In Baltimore County, at least one school, Fullerton Elementary, has a cell phone tower on its property, according to community leaders. But schools spokeswoman Kara Calder said yesterday that school officials could not confirm this.

In September 2005, the county school board agreed to lease property at Randallstown High to T-Mobile so the company could build the cell phone tower near the school's tennis court. The 25-year lease agreement requires T-Mobile to pay the school system $1,500 a month. The tower would be mounted atop an existing light stand and would be surrounded by fencing, though not an electrified fence as some community leaders had been told, according to T-Mobile spokeswoman Jane Builder. She added that the tower could be built within two weeks of the resolution of the legal issues.

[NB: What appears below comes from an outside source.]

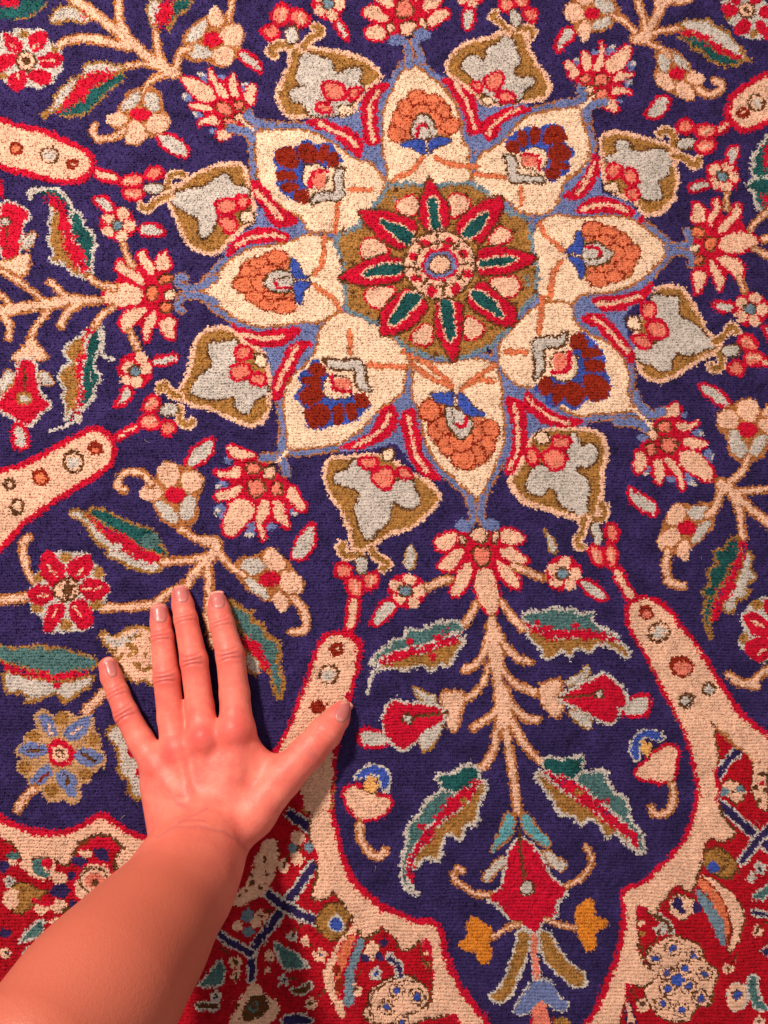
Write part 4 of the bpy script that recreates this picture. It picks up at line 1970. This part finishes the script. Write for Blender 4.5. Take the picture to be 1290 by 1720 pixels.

Minutes from an August 2004 school board meeting -- when members agreed to allow T-Mobile to conduct a feasibility study, which included soil testing -- indicate that the board did not plan to seek community opinion.

When school board member Joy Shillman asked whether the community would be consulted, Don Krempel, who was then executive director for Physical Facilities for the school system, "responded since the cell tower would be on school property, the community would not have input," according to the minutes from the meeting Aug. 10, 2004.

Campbell said residents are worried because the tower is expected to be built near the school's tennis court, baseball field and parking lot. She said that because area residents often visit the school for recreational purposes, people could be injured if they climb into the fenced-in area to chase after balls near the tower.

Zirkin, who said he testified at last month's appeal before the zoning board, added that the school board's action illustrates his concerns that the panel is unresponsive to the community.

"They believe the schools belong to the school system, not the community," he said. "There was no public notice whatsoever. If they had done so, they would know that the community was opposed."